Most readers of this blog will already be familiar with the seriality group, but in case you’re not: The Research Unit “Popular Seriality—Aesthetics and Practice,” funded by the German Research Foundation (DFG), brings together 15 researchers from the fields of American Studies, German Philology, Cultural Anthropology/European Ethnology, Empirical Cultural Studies, and Media Studies. Since 201o, six sub-projects have been investigating a narrative format that has become a defining feature of popular aesthetics: the series. The Research Unit addresses questions concerning the wide distribution and broad appeal of series since the 19th century and asks which new narrative formats have emerged through serialization. Further questions are: How do series influence the way we perceive and structure social reality? How are serial characters revised when they undergo one or more media shifts? How can we explain the progressively shrinking boundaries between producers and recipients in long running series? Which transformations in the field of cultural distinctions are produced by complex serial narratives, which are increasingly embedded in highbrow lifestyles and canonization practices?

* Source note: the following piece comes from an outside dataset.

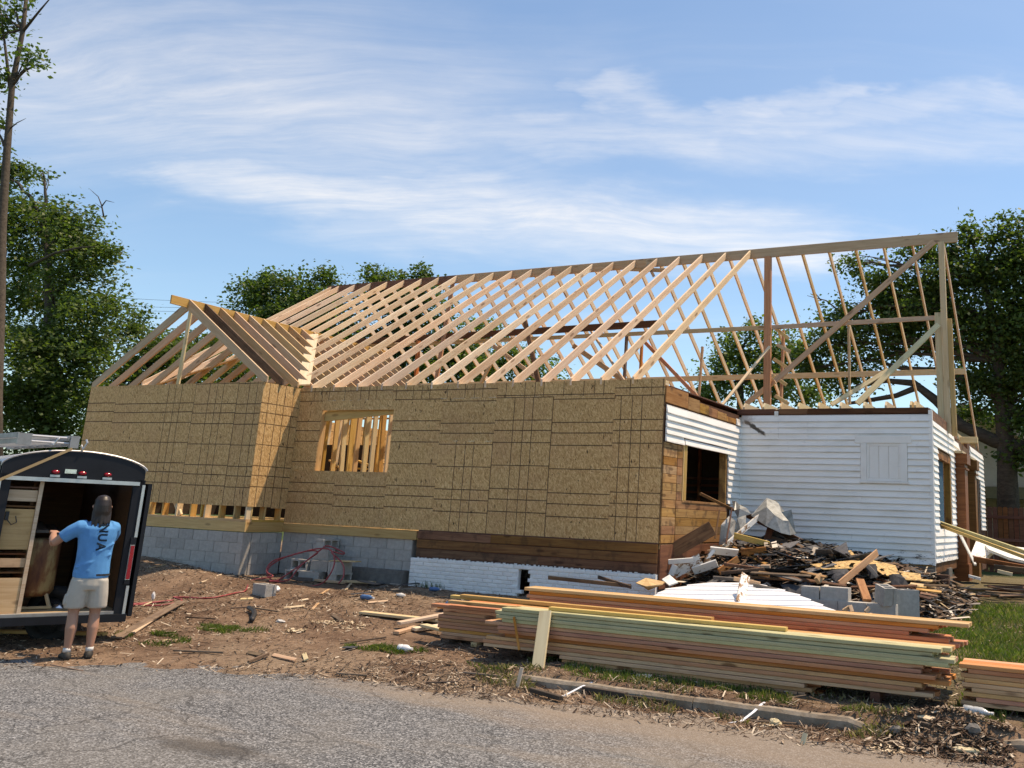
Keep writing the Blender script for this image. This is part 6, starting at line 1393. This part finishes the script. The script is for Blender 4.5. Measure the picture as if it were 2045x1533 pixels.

From June 6 to 8, 2013, towards the end of the first funding period, the Research Unit will hold an International Conference in Göttingen. Talks will be given by members of the Research Unit and well-known researchers in the field of popular seriality. Among the scholars presenting at the conference are Sudeep Dasgupta, Jared Gardner, Julika Griem, Scott Higgins, Judith Keilbach, Lothar Mikos, Sean O’Sullivan, Patricia Okker, Irmela Schneider, Sabine Sielke, Ben Singer, William Uricchio, Constantine Verevis, Tanja Weber und Christian Junklewitz. Jason Mittell will give the keynote lecture.